Five unbreakable NFL Conference Championship records
The Divisional Round of this year’s NFL playoffs gave us some truly memorable matchups. Every game was decided on the final play, and it's fair to say it was among the most dramatic full weekends in NFL playoff history.
It set the stage beautifully for a Conference Championship weekend that promises to deliver plenty of intrigue as unexpected contenders have arisen from the chaos.
In the AFC, the Cincinnati Bengals will take on the Kansas City Chiefs in a game that gives us Joe Burrow vs. Patrick Mahomes. The NFC gives us a West Division matchup with the San Francisco 49ers taking on the Los Angeles Rams in a battle of elite defenses.
In eager anticipation of the games ahead, let’s take a look at some of the most unbreakable records in NFL Conference Championship history.
5. Most Wins by a player: 10
Tom Brady is the greatest quarterback of all time and has the seven Super Bowl rings to prove it, but the record that is arguably just as impressive is TB12's 10 conference championship victories. Nine of them came with the New England Patriots, and it is an absolutely incredible number considering some of the game’s greatest players have two or fewer.
The NFL is built on parity, and the league is set up to make it difficult for winning teams to continue dominating. The Chiefs and Mahomes have a nice run going, but as players like Burrow, Josh Allen, and Justin Herbert emerge and grow, it is hard to envision the Chiefs replicating Brady’s success, or for any other player to maintain such dominance for such a prolonged period of time.
4. Most Individual Rushing Yards: 220
San Francisco 49ers running back Raheem Mostert made history on Jan. 19, 2020 when he put up 220 rushing yards in a landslide 37-20 victory over the Green Bay Packers.
Two years ago today...
— NFL (@NFL) January 19, 2022
Raheem Mostert ran all over the Packers. 220 yards and four TDs. 😲 #FTTB
📺: #SFvsGB -- Saturday 8:15pm ET on FOX
📱: NFL app pic.twitter.com/ysZlsZVmmI
As passing continues to take over the league, rushing attacks will continue to decline.
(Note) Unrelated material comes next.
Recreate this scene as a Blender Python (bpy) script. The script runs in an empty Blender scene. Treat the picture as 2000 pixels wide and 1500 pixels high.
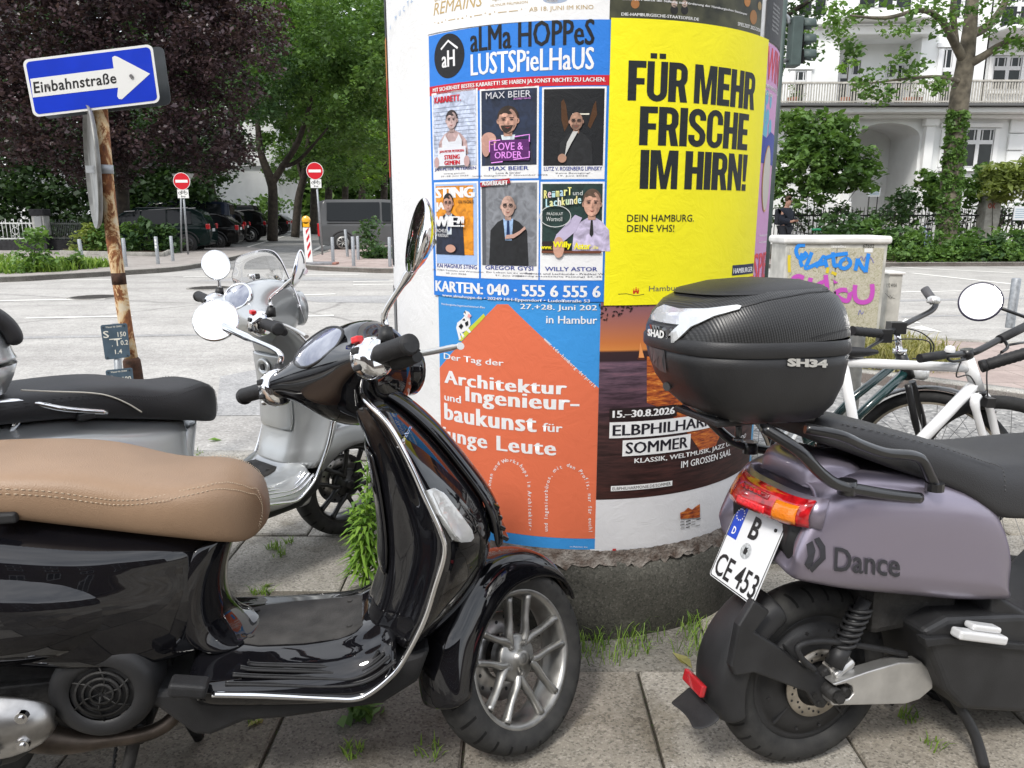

Player speed on defense continues to improve as well, with linebackers and secondary players often being capable of catching running backs.
Mostert was a unique case with his elite sprinter speed on a Niners offense that was built to run with great success. Facing a Packers defense that struggled tremendously to stop the run, we saw a perfect storm that enabled Mostert to set the single-game rushing record, and it's hard to imagine it being broken anytime soon.
3. Largest Margin of Victory: 48 points
The Buffalo Bills began a run of four straight Super Bowl appearances beginning with the the 1990 season’s AFC Championship. They never won a Super Bowl victory during that stretch, but they did manage to set an unbreakable record with a 51-3 victory over the Los Angeles Raiders on Jan. 20, 1991.
The 48-point margin of victory is by far the largest in NFL Conference Championship history, and it seems impossible that such a whooping could ever occur again this late into the season. Even the team’s worst teams don’t have days that bad.
Quarterback Jim Kelly had 300 yards and his favorite target, James Lofton, caught both touchdown passes.
2. Most Combined Field Goals: 8
In the NFC Conference Championship on Jan. 20, 1991, two teams combined for eight made field goals. The New York Giants notched five, and the San Francisco 49ers added three of their own.
On this date in 1991, New York Giants kicker Matt Bahr set an NFC Championship Game record with five field goals (including a 42-yarder as time expired) to lift the Giants past the 49ers 15–13 and send the New York to the Super Bowl. pic.twitter.com/9mu3qaSsoa
— brian (@brianbuck13) August 17, 2021
This kind of strategy is from an era of yesteryear as analytics increasingly tells us that kicking a field goal diminishes your expected return. As a result, we see teams passing on field goals in favor of attempting fourth down conversions.
It's unlikely we'll ever see eight field goals attempted in an NFL Conference Championship game again, let alone made.
1. Most Turnovers in a Game: 14
In Jan. 7, 1979, there must have been a full moon and black cats roaming the sidelines between the Houston Oilers and Pittsburgh Steelers.
The game was a blowout won by the Steelers 34-5, but the remarkable record to come out of the game was the combined number of turnovers. The Oilers had nine, and the Steelers added five more for a combined 14 turnovers in a single NFL game.
Each team had six fumbles in cold, miserable weather. We will never see this many turnovers in an NFL Conference Championship game again.